Relational theories have wide implications for the study of the urban form, not just in terms of how we conceptualise cities and describe the processes of their emergence and transformation, but also for the design of methodologies that more than ever need to take into account a variety of city components – not just physical elements, but also human groups and the connections between them. Furthermore, such theories highlight the relevance of the urban form to the construction and negotiation of the social as well as the power of connections between social entities at different scales in shaping our cities. Both these reflections are particularly relevant to the focus themes related to the location of the conference: group formations and negotiations within cities influencing ethnoreligious tensions, political movements, social segregation and urban conflicts more widely, as well as the particular status of port cities often in the past more linked to other port cities than their hinterland and, still to the present day, the first point of arrival of migrant groups and the city-location of choice for tourism.

Although the relevance of relational theories for the fields of geography and urban studies has been touched upon by a number of research articles, the theories have not been reflected upon with great depth and no conferences on the impact and the potentialities of relational theories for urban studies have so far taken place. Discussion on the implications of such theories specifically for the study of urban morphology has been even scarcer, may these be in relation to Conzenian, typological or space syntax approaches.

Relational theories open up new avenues for the study of urban morphology and for the development of multidisciplinary methodologies. They can provide a framework for the analysis of the physical and social processes that are involved in the shaping of the urban form, which also addresses aspects such as historical processes or the distributions of variations across a population in order to fully explain the emergence of cities and the processes of persistence and change. Although relational theories are suggestive of themes for research on urban development and links to various methodological techniques could be drawn, they tend to be indeterminate due to the complexity of the theorisation of cities as assemblages, where the components and processes could be innumerate and hence emergence can hardly follow any specific rules.
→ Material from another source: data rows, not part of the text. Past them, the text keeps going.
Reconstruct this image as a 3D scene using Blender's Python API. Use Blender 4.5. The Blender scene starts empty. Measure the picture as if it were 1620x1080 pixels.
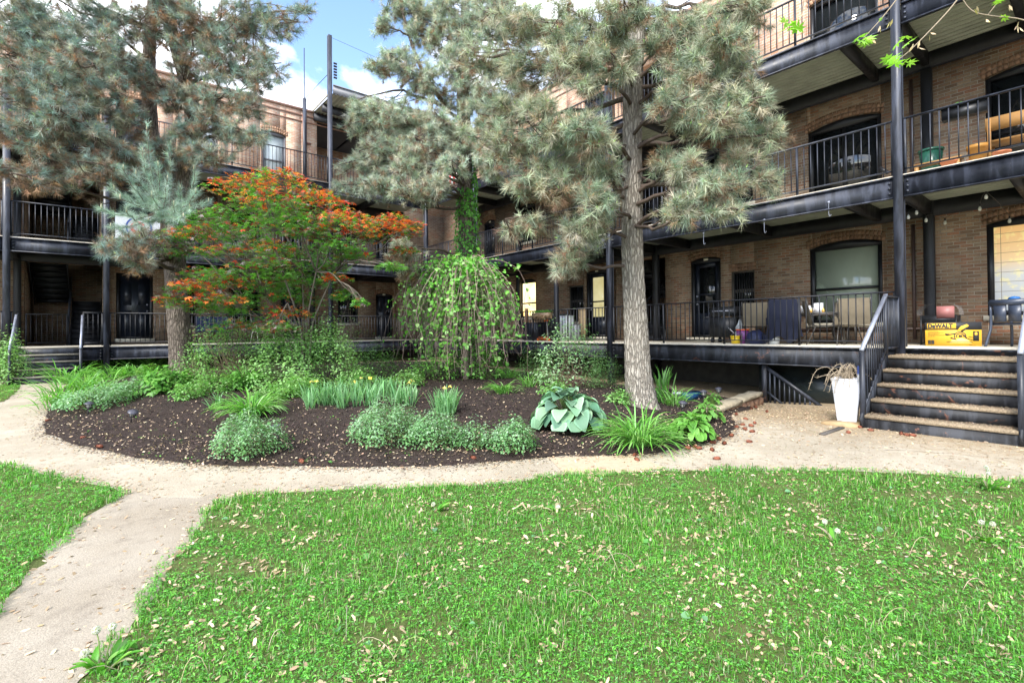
import bpy, math, numpy as np
from mathutils import Vector, Matrix, geometry
rng = np.random.default_rng(11)
R = math.radians
SC = bpy.context.scene
COL = SC.collection

# ------------------------------------------------------------------ camera model (world: corner of the two galleries at 0,0; deck level z=0)
FPX = 786.9; PITCH = R(.57); ROLL = R(-.48); SHIFT = -24.7; TH = R(39.33); CAMZ = .37
_u = np.array([math.cos(TH), math.sin(TH)]); _v = np.array([-math.sin(TH), math.cos(TH)])
_C = np.array([-4.04, 23.50])
CAM = np.array([-_C @ _u, -_C @ _v, CAMZ])
_W = np.array([[_u[0], _v[0], 0], [_u[1], _v[1], 0], [0, 0, 1]])
_P = np.array([[1, 0, 0], [0, math.cos(PITCH), math.sin(PITCH)], [0, -math.sin(PITCH), math.cos(PITCH)]])
_R = np.array([[math.cos(ROLL), 0, math.sin(ROLL)], [0, 1, 0], [-math.sin(ROLL), 0, math.cos(ROLL)]])
M = _R @ _P @ _W

def ray(px, py):
    return M.T @ np.array([(px - 810) / FPX, 1, -(py - 540 - SHIFT) / FPX])
def at(px, py, ax, val):
    d = ray(px, py); i = 'xyz'.index(ax); t = (val - CAM[i]) / d[i]
    return CAM + t * d
def dep(px, py, depth):
    return CAM + ray(px, py) * depth
def g(x, y):
    x = np.asarray(x, float); y = np.asarray(y, float)
    s = np.clip((y + 12) / 11, 0, 1); s = s * s * (3 - 2 * s)
    return -1.25 + .27 * s - .1 * np.exp(-((x - .6) ** 2 / 3 + (y + 15.4) ** 2 / 1.6)) + .012 * np.sin(x * 1.3) * np.cos(y * 1.1)
def gnd(px, py, extra=0.0):
    z = -1.2
    for _ in range(12):
        p = at(px, py, 'z', z); z = float(g(p[0], p[1])) + extra
    return np.array([p[0], p[1], z])

# ------------------------------------------------------------------ mesh building
class MB:
    def __init__(s): s.V = []; s.Q = []; s.T = []; s.C = []; s.n = 0
    def add(s, V, Q=None, T=None, c=None):
        V = np.asarray(V, float).reshape(-1, 3)
        if Q is not None and len(Q): s.Q.append(np.asarray(Q, int).reshape(-1, 4) + s.n)
        if T is not None and len(T): s.T.append(np.asarray(T, int).reshape(-1, 3) + s.n)
        C = np.ones((len(V), 3)) * .5 if c is None else np.broadcast_to(np.asarray(c, float), (len(V), 3))
        s.V.append(V); s.C.append(C); s.n += len(V); return s
    def box(s, a, b, c=None):
        x0, x1 = sorted((a[0], b[0])); y0, y1 = sorted((a[1], b[1])); z0, z1 = sorted((a[2], b[2]))
        V = [(x0,y0,z0),(x1,y0,z0),(x1,y1,z0),(x0,y1,z0),(x0,y0,z1),(x1,y0,z1),(x1,y1,z1),(x0,y1,z1)]
        return s.add(V, [(0,3,2,1),(4,5,6,7),(0,1,5,4),(1,2,6,5),(2,3,7,6),(3,0,4,7)], c=c)
    def bar(s, p, q, w, h=None, c=None, up=(0,0,1)):
        """box bar from p to q with section w x h"""
        h = w if h is None else h
        p = np.array(p, float); q = np.array(q, float); d = q - p; d /= np.linalg.norm(d) + 1e-9
        upv = np.array(up, float)
        if abs(d @ upv) > .95: upv = np.array([1., 0, 0])
        a = np.cross(d, upv); a /= np.linalg.norm(a); b = np.cross(a, d)
        V = []
        for e in (p, q):
            for i, j in ((-1,-1),(1,-1),(1,1),(-1,1)): V.append(e + a * i * w / 2 + b * j * h / 2)
        return s.add(V, [(0,1,2,3),(7,6,5,4),(0,4,5,1),(1,5,6,2),(2,6,7,3),(3,7,4,0)], c=c)
    def tube(s, pts, rad, n=6, c=None, caps=True, bump=None):
        P = np.asarray(pts, float); k = len(P); r = np.broadcast_to(np.asarray(rad, float), (k,))
        t = np.gradient(P, axis=0); t /= np.linalg.norm(t, axis=1)[:, None] + 1e-9
        m = t.mean(0); ref = np.eye(3)[int(np.argmin(np.abs(m)))]
        a = np.cross(t, ref); a /= np.linalg.norm(a, axis=1)[:, None] + 1e-9; b = np.cross(t, a)
        th = np.arange(n) / n * 2 * math.pi
        rr = r[:, None] * np.ones((k, n)) if bump is None else r[:, None] * bump(np.arange(k)[:, None], th[None, :])
        V = P[:, None, :] + rr[:, :, None] * (np.cos(th)[None, :, None] * a[:, None, :] + np.sin(th)[None, :, None] * b[:, None, :])
        i = np.arange(k - 1)[:, None] * n; j = np.arange(n)[None, :]; j2 = (j + 1) % n
        Q = np.stack([i + j, i + j2, i + n + j2, i + n + j], -1).reshape(-1, 4)
        V = V.reshape(-1, 3); T = []
        if caps:
            V = np.vstack([V, P[0], P[-1]]); c0 = k * n
            for q in range(n):
                T.append((c0, (q + 1) % n, q)); T.append((c0 + 1, (k - 1) * n + q, (k - 1) * n + (q + 1) % n))
        if c is not None and np.ndim(c) == 2 and len(c) == k:
            c = np.vstack([np.repeat(c, n, 0)] + ([c[:1], c[-1:]] if caps else []))
        return s.add(V, Q, T, c)
    def prism(s, poly, ax, a, b, c=None):
        """polygon in the two other axes extruded along ax from a to b; poly star-shaped about its mean"""
        poly = np.asarray(poly, float); k = len(poly); o = [i for i in range(3) if i != ax]
        V = np.zeros((2 * k + 2, 3)); V[:k, o] = poly; V[:k, ax] = a; V[k:2*k, o] = poly; V[k:2*k, ax] = b
        m = poly.mean(0); V[2*k, o] = m; V[2*k, ax] = a; V[2*k+1, o] = m; V[2*k+1, ax] = b
        Q = [(i, (i+1) % k, k + (i+1) % k, k + i) for i in range(k)]
        T = [((i+1) % k, i, 2*k) for i in range(k)] + [(k+i, k+(i+1) % k, 2*k+1) for i in range(k)]
        return s.add(V, Q, T, c)
    def lathe(s, prof, cen=(0,0,0), n=20, c=None):
        pr = np.asarray(prof, float); k = len(pr); th = np.arange(n) / n * 2 * math.pi
        V = np.stack([pr[:, None, 0] * np.cos(th), pr[:, None, 0] * np.sin(th), pr[:, None, 1] * np.ones(n)], -1).reshape(-1, 3) + np.array(cen)
        i = np.arange(k - 1)[:, None] * n; j = np.arange(n)[None, :]; j2 = (j + 1) % n
        return s.add(V, np.stack([i + j, i + j2, i + n + j2, i + n + j], -1).reshape(-1, 4), c=c)
    def scat(s, tV, tF, P, F, S, c):
        """template placed at P with frames F (N,3,3 columns) and scales S (N,) or (N,3); c (N,3) or (N,k,3)"""
        tV = np.asarray(tV, float); tF = np.asarray(tF, int); N = len(P); k = len(tV)
        S = np.asarray(S, float); S = np.repeat(S[:, None], 3, 1) if S.ndim == 1 else S
        V = np.einsum('nij,nkj->nki', F, tV[None] * S[:, None, :]) + P[:, None, :]
        off = (np.arange(N) * k)[:, None, None]
        Fc = (tF[None] + off).reshape(-1, tF.shape[1])
        c = np.asarray(c, float)
        if c.ndim == 2: c = np.repeat(c[:, None, :], k, 1)
        return s.add(V.reshape(-1, 3), Fc if tF.shape[1] == 4 else None, Fc if tF.shape[1] == 3 else None, c.reshape(-1, 3))
    def obj(s, name, mat, parent=None, local=False, smooth=False, loc=(0,0,0)):
        V = np.vstack(s.V); C = np.vstack(s.C)
        if not local: V = V - worigin(parent)
        V = V - np.array(loc)
        me = bpy.data.meshes.new(name)
        me.vertices.add(len(V)); me.vertices.foreach_set('co', V.astype(np.float32).ravel())
        Q = np.vstack(s.Q) if s.Q else np.zeros((0, 4), int); T = np.vstack(s.T) if s.T else np.zeros((0, 3), int)
        L = np.concatenate([Q.ravel(), T.ravel()]); me.loops.add(len(L)); me.loops.foreach_set('vertex_index', L.astype(np.int32))
        nf = len(Q) + len(T); me.polygons.add(nf)
        st = np.concatenate([np.arange(len(Q)) * 4, len(Q) * 4 + np.arange(len(T)) * 3]).astype(np.int32)
        me.polygons.foreach_set('loop_start', st)
        try: me.polygons.foreach_set('loop_total', np.array([4] * len(Q) + [3] * len(T), np.int32))
        except Exception: pass
        if smooth: me.polygons.foreach_set('use_smooth', np.ones(nf, bool))
        me.update(calc_edges=True)
        a = me.attributes.new('col', 'FLOAT_COLOR', 'POINT')
        a.data.foreach_set('color', np.hstack([C, np.ones((len(C), 1))]).astype(np.float32).ravel())
        me.materials.append(mat)
        o = bpy.data.objects.new(name, me); COL.objects.link(o); o.location = loc
        if parent: o.parent = parent
        return o

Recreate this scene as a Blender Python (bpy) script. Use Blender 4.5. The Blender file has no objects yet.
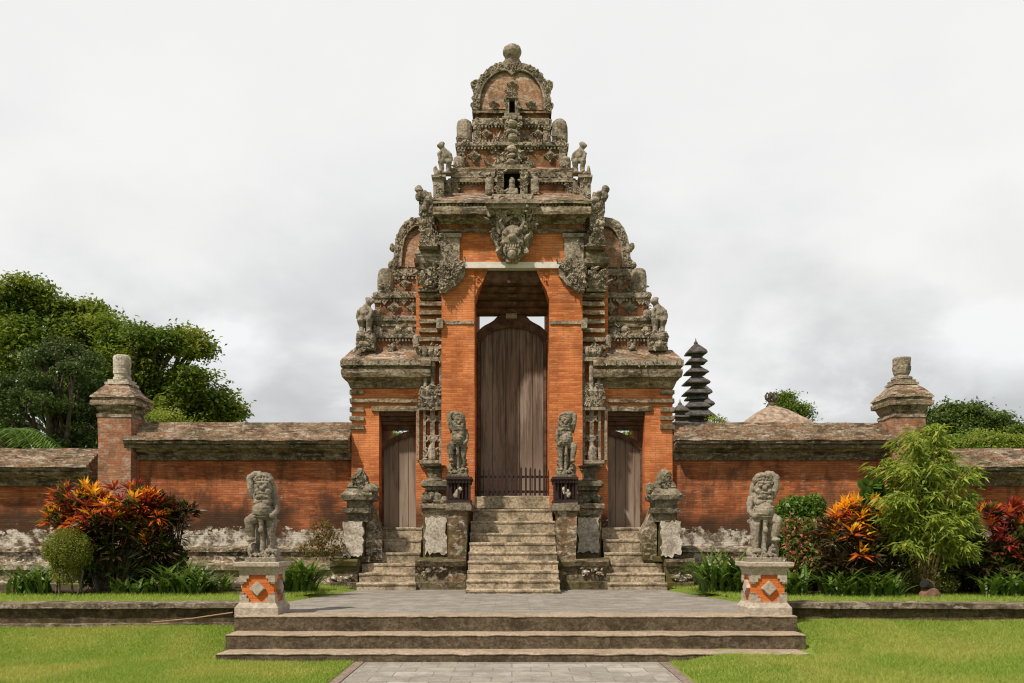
import bpy, math, random
import numpy as np
from mathutils import Vector, noise, Matrix
random.seed(7); RNG = np.random.default_rng(7)
SC = bpy.context.scene
COL = SC.collection
R = math.radians

# ------------------------------------------------------------------ camera, sky, sun, exposure
FPX, CXP, HOR, EYE = 830.0, 511.5, 538.0, 0.99
cam = bpy.data.cameras.new('camera'); camo = bpy.data.objects.new('camera', cam); COL.objects.link(camo)
camo.location = (0, 0, EYE); camo.rotation_euler = (R(90), 0, 0)
cam.sensor_width = 36; cam.lens = FPX / 1024 * 36; cam.shift_y = (HOR - 341.5) / 1024
cam.clip_end = 3000; cam.clip_start = .05
SC.camera = camo
SUN_DIR = Vector((0.46, 0.50, -0.92)).normalized()          # the way the light travels
sun_el = math.asin(-SUN_DIR.z); sun_az = math.atan2(-SUN_DIR.x, -SUN_DIR.y)
sl = bpy.data.lights.new('sun', 'SUN'); so = bpy.data.objects.new('sun', sl); COL.objects.link(so)
sl.energy = 4.9; sl.angle = R(2.0); sl.color = (1.0, .91, .79)
so.rotation_euler = SUN_DIR.to_track_quat('-Z', 'Y').to_euler(); so.location = (-20, -20, 40)
SC.view_settings.view_transform = 'Standard'; SC.view_settings.look = 'None'
SC.view_settings.exposure = 0.0; SC.view_settings.gamma = 1.0; SC.view_settings.use_curve_mapping = False
SC.cycles.filter_width = 1.15

class NT:
    """terse node builder"""
    def __init__(s, tree): s.t = tree; s.n = tree.nodes; s.l = tree.links
    def new(s, typ, props=None, ins=None):
        nd = s.n.new(typ)
        for k, v in (props or {}).items(): setattr(nd, k, v)
        for k, v in (ins or {}).items(): s.put(nd.inputs[k], v)
        return nd
    def put(s, sock, v):
        if isinstance(v, bpy.types.NodeSocket): s.l.new(v, sock)
        elif isinstance(v, (tuple, list)) and len(v) == 3 and sock.type == 'RGBA': sock.default_value = (*v, 1)
        else: sock.default_value = v
    def math(s, op, a, b=0.0, clamp=False):
        nd = s.new('ShaderNodeMath', {'operation': op, 'use_clamp': clamp}, {0: a, 1: b}); return nd.outputs[0]
    def noise(s, vec, scale, detail=4, rough=.55, dist=0.0):
        return s.new('ShaderNodeTexNoise', None, {'Vector': vec, 'Scale': scale, 'Detail': detail, 'Roughness': rough, 'Distortion': dist}).outputs[0]
    def ramp(s, v, lo, hi, smooth=True):
        return s.new('ShaderNodeMapRange', {'interpolation_type': 'SMOOTHSTEP' if smooth else 'LINEAR'}, {0: v, 1: lo, 2: hi, 3: 0.0, 4: 1.0}).outputs[0]
    def mix(s, f, a, b, mode='MIX'):
        nd = s.new('ShaderNodeMix', {'data_type': 'RGBA', 'blend_type': mode})
        s.put(nd.inputs[0], f); s.put(nd.inputs[6], a); s.put(nd.inputs[7], b); return nd.outputs[2]
    def xyz(s, x, y, z): return s.new('ShaderNodeCombineXYZ', None, {0: x, 1: y, 2: z}).outputs[0]
    def sep(s, v): return s.new('ShaderNodeSeparateXYZ', None, {0: v}).outputs
    def vmul(s, v, k): return s.new('ShaderNodeVectorMath', {'operation': 'MULTIPLY'}, {0: v, 1: k}).outputs[0]

# overcast, bright sky: Nishita behind broken cloud
w = bpy.data.worlds.new('World'); SC.world = w; w.use_nodes = True
t = NT(w.node_tree); t.n.clear()
sky = t.new('ShaderNodeTexSky', {'sky_type': 'NISHITA', 'sun_disc': False, 'sun_elevation': sun_el, 'sun_rotation': sun_az, 'air_density': 1.0, 'dust_density': 2.0})
d = t.new('ShaderNodeTexCoord').outputs['Generated']
dx, dy, dz = t.sep(d)
den = t.math('ADD', t.math('MAXIMUM', dz, 0.0), 0.28)
flat = t.xyz(t.math('DIVIDE', dx, den), t.math('DIVIDE', dy, den), 0.0)
n1 = t.noise(flat, 1.15, 7, .52, .25)
n2 = t.noise(t.vmul(d, (1, 1, 2.2)), 2.1, 6, .55, .3)
n3 = t.noise(t.vmul(d, (1, 1, 1.3)), 7.0, 6, .6, .4)
grey = t.ramp(t.math('ADD', t.math('MULTIPLY', n1, .6), t.math('MULTIPLY', n2, .4)), .40, .60)
low = t.math('SUBTRACT', 1.0, t.ramp(dz, .10, .50))
shade = t.math('MULTIPLY', grey, t.math('ADD', t.math('MULTIPLY', low, .9), .15))
cumu = t.math('MULTIPLY', t.ramp(n3, .50, .60), t.math('SUBTRACT', 1.0, t.ramp(dz, .12, .27)))
val = t.math('SUBTRACT', .94, t.math('MULTIPLY', shade, .34))
val = t.math('ADD', val, t.math('MULTIPLY', cumu, .12))
def lobe(px, py, sx_, sz_):      # a cloud bank in a given direction of the sky
    ux, uz = (px - 511.5) / 830, (538 - py) / 830
    ax = t.math('DIVIDE', t.math('SUBTRACT', t.math('DIVIDE', dx, t.math('MAXIMUM', dy, .05)), ux), sx_)
    az = t.math('DIVIDE', t.math('SUBTRACT', t.math('DIVIDE', dz, t.math('MAXIMUM', dy, .05)), uz), sz_)
    r2 = t.math('ADD', t.math('MULTIPLY', ax, ax), t.math('MULTIPLY', az, az))
    r2 = t.math('ADD', r2, t.math('MULTIPLY', t.math('SUBTRACT', n3, .5), 3.6))
    return t.math('SUBTRACT', 1.0, t.ramp(r2, .0, 1.6))
for (px, py, a_, b_, k_) in ((228, 355, .06, .05, .2), (1000, 345, .085, .055, .2), (195, 332, .06, .03, .1), (1015, 250, .10, .08, -.07), (480, 275, .12, .05, -.05), (170, 215, .2, .06, -.04), (720, 280, .16, .06, -.05), (860, 310, .12, .05, -.05)):
    val = t.math('ADD', val, t.math('MULTIPLY', lobe(px, py, a_, b_), k_))
val = t.math('MINIMUM', val, .95)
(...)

The concept of assemblage and the functioning of assemblages as presented by De Landa is relatively clear but remains an analytically-unspecific concept which does not provide a strategy for analysing social assemblages and explain the properties of the whole (since there is a high level of contingency in the interaction between the parts and potentially infinite scales at which social processes can occur).

Topics

  1. Theory 1 : emergence, relational theories, the social sciences and urban morphology.
  2. Theory 2: the scope and limits of urban theories.
  3. Urban Design: urban morphology, building typology and design
  4. Methods 1  : embedding different approaches into the study of urban morphology.
  5. Methods 2: combining Conzenian, typological and space syntax approaches.
  6. Focus 1: urban conflict and divided cities.
  7. Focus 2: Mediterranean port cities in a global context.